Abdo Shanan est un photographe algérien. Entre 2014 et 2016, il entreprend une série nommée Diary Exile, journal intime de son retour en Algérie après des années passées à l’étranger. La photographie permet à son auteur de prendre du recul, d’interroger et d’exprimer des sentiments enfouis.
En 2009, le photographe Abdo Shanan rentre en Algérie après des années de vie en Libye. Il se sent seul, perdu dans cette société qui a changé, ou qu’il a lui même romantisée durant les années où il en a été éloigné. Les autres lui renvoient son étrangeté : accent, apparence physique. La réintégration est compliquée.
Le photographe explique alors s’être exilé mentalement pour se protéger, prendre du recul. Un exil choisi pour mieux se retrouver, sans forcément changer, contrairement à ce que lui demandent ceux qui l’entourent. Cette réflexion intérieure lui apporte la paix, lui permet de comprendre qui il est : un mélange de trois cultures jamais dissociables entre son père soudanais, sa mère algérienne et ses années libyennes.
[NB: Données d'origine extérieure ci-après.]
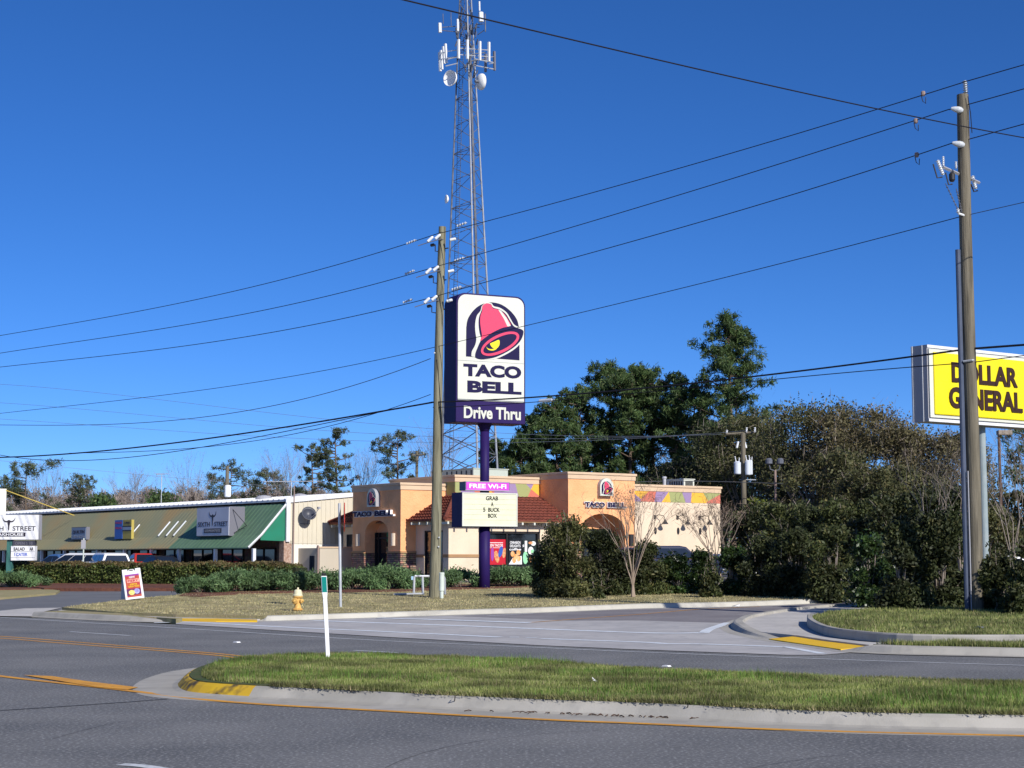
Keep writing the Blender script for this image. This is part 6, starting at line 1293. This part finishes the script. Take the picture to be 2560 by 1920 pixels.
# front row of bushes along the lawn
def bush(label, px, pyt, pyb, wpx, n, lf, size=.062, seed=1, name='bush', rough_=.30, nc=30, Y=None, shoots=6, off=.14):
    g = G(px, pyb, off); Y = g.y; rs = random.Random(seed); t = thing(name, label, 'bush', g, 0, None); k = (FPX/cp)/Y; H = ZP(pyt)*Y+CAMH-g.z; w_ = wpx/k; C = []; Rd = []; m = MB()
    nc = int(nc*1.35)
    for j in range(nc):
        th = rs.uniform(0, 2*math.pi); zz = (.10 if j % 4 == 0 else .08+.92*rs.random()**.9); env = math.sqrt(max(.08, 1-((zz-.35)/.70)**2)); rr_ = math.sqrt(rs.random())*env; rad = H*rough_*rs.uniform(.3, 1)*.6
        c = Vector((math.cos(th)*rr_*w_/2*.88, math.sin(th)*rr_*w_/2*.75, max(rad*.55, min(H-rad*.6, zz*H)))); C.append(tuple(c)); Rd.append(rad); m.tube([Vector((rs.gauss(0, .08), rs.gauss(0, .08), -.1)), c.lerp(Vector((0, 0, 0)), .5), c], [.025, .018, .008], 4, False)
    V, F = clumps(C, Rd, int(n*1.5), size, size*.5, .9, .15)
    sh = []
    for j in range(shoots):
        b = Vector(rs.choice(C)); b.z = max(b.z, H*.6); e = b+Vector((rs.gauss(0, .12), rs.gauss(0, .12), rs.uniform(.3, .85))); m.tube([b, e], [.012, .005], 4, False)
        for q in range(34): f = rs.random(); sh.append(tuple(b.lerp(e, f)+Vector((rs.gauss(0, .06), rs.gauss(0, .06), rs.gauss(0, .03)))))
    if sh: V2, F2 = quads(np.array(sh), size, size*.5); F2 = F2+len(V); V = np.concatenate([V, V2]); F = np.concatenate([F, F2])
    m.build('stems', bark_g, t); arr_mesh('foliage', V, F, lf, t); return t
bush('big loose bush with upright shoots in front of the food posters', 1412, 1310, 1493, 140, 13000, leafmat('loose_olive_leaves', (.06, .07, .024), (.115, .12, .04), (.20, .17, .07), .3), seed=1, shoots=22, nc=38)
bush('left shoulder bush hugging the big bush near the purple pole', 1372, 1352, 1490, 85, 7000, shrub_leaf, seed=2, shoots=8)
bush('round dark bush right below the tower arch', 1502, 1335, 1488, 110, 11000, dark_leaf, seed=3, shoots=7)
bush('dark bush just left of the first bare myrtle trunk', 1548, 1372, 1487, 80, 7500, dark_leaf, seed=4)
bush('green bush just right of the first bare myrtle trunk', 1622, 1362, 1486, 100, 9500, shrub_leaf, seed=5, shoots=5)
bush('glossy green bush in front of the navy suv', 1692, 1392, 1484, 95, 9500, glossy, seed=6)
bush('dark bush behind the second bare myrtle', 1758, 1382, 1482, 80, 7000, glossy, seed=7)
bush('low loose bush at the foot of the second bare myrtle', 1782, 1440, 1493, 62, 3800, shrub_leaf, seed=8, nc=16)
bush('dark bush right of the second bare myrtle', 1836, 1375, 1487, 95, 9000, glossy, seed=9)
bush('dark bush in the middle of the long row beside the drive', 1905, 1350, 1490, 120, 11000, dark_leaf, seed=10)
bush('dense dark bush near the bend of the drive', 1990, 1330, 1492, 130, 12000, dark_leaf, seed=11)
bush('olive bush overhanging the bend of the drive', 2085, 1322, 1497, 140, 12000, shrub_leaf, seed=12)
bush('dark glossy bush on the left end of the patchy lawn', 2180, 1345, 1508, 120, 12000, glossy, seed=13, off=.2)
bush('large dark bush on the patchy lawn', 2255, 1310, 1522, 150, 15000, dark_leaf, seed=14, off=.27)
bush('large dark bush next to the conduit of the brown pole', 2350, 1290, 1518, 150, 15000, dark_leaf, seed=15, off=.27)
bush('bush right of the brown pole near the edge of the picture', 2500, 1402, 1528, 110, 10000, shrub_leaf, seed=16, off=.27)
bush('bush at the right edge of the picture', 2572, 1412, 1534, 100, 9000, shrub_leaf, seed=17, off=.27)
bush('small sapling bush before the dark bushes under the arch', 1500, 1462, 1497, 36, 900, shrub_leaf, seed=18, nc=8)
bush('bright low sprout in the row before the dark thicket', 1884, 1455, 1488, 18, 500, lime, seed=19, nc=5)
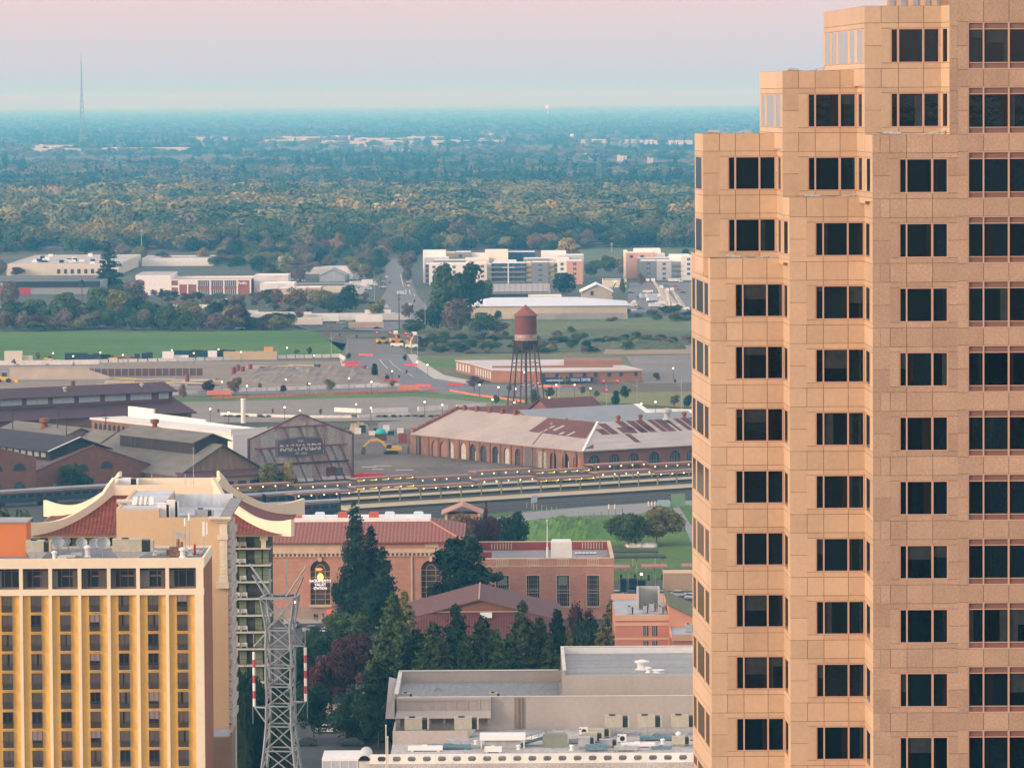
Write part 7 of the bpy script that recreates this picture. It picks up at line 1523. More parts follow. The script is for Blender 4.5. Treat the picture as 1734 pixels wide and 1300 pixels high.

S’en suit à partir de 2014 un travail photographique qui lui permet d’avancer. Diary Exile est en ce sens un journal intime qui s’est imposé à lui. Les images sont prises de manière intuitive. Elles lui permettent d’imprimer sur papier des sentiments, de faire un pas de côté avec la réalité. Plusieurs images ont pour personnage central sa grand-mère. L’auteur pensait initialement aborder un travail sur son histoire mais il se rend finalement compte que c’est lui-même qu’il interroge.
La photographie devient expression quand les mots ne sortent pas, ou mal. Avec cette série, Abdo Shanan n’a pas peur d’être mal compris. Il se met à nu. En réponse, certains demandent des explications, cherchent à savoir qui il est, d’où il vient, d’autres partagent des trajectoires similaires. Abdo se souvient d’un homme qui se met à pleurer devant les clichés un soir d’inauguration à Alger en lui disant : « je comprends d’où tu viens ». Des larmes qui font écho à celles que le photographe a lui-même versées dans sa chambre la première fois qu’il a accroché ses photos.
« J’ai appris », explique-t-il quand on lui demande si aujourd’hui il se sent encore en exil. « J’ai avancé. Je ne me sens pas plus en exil que les autres.».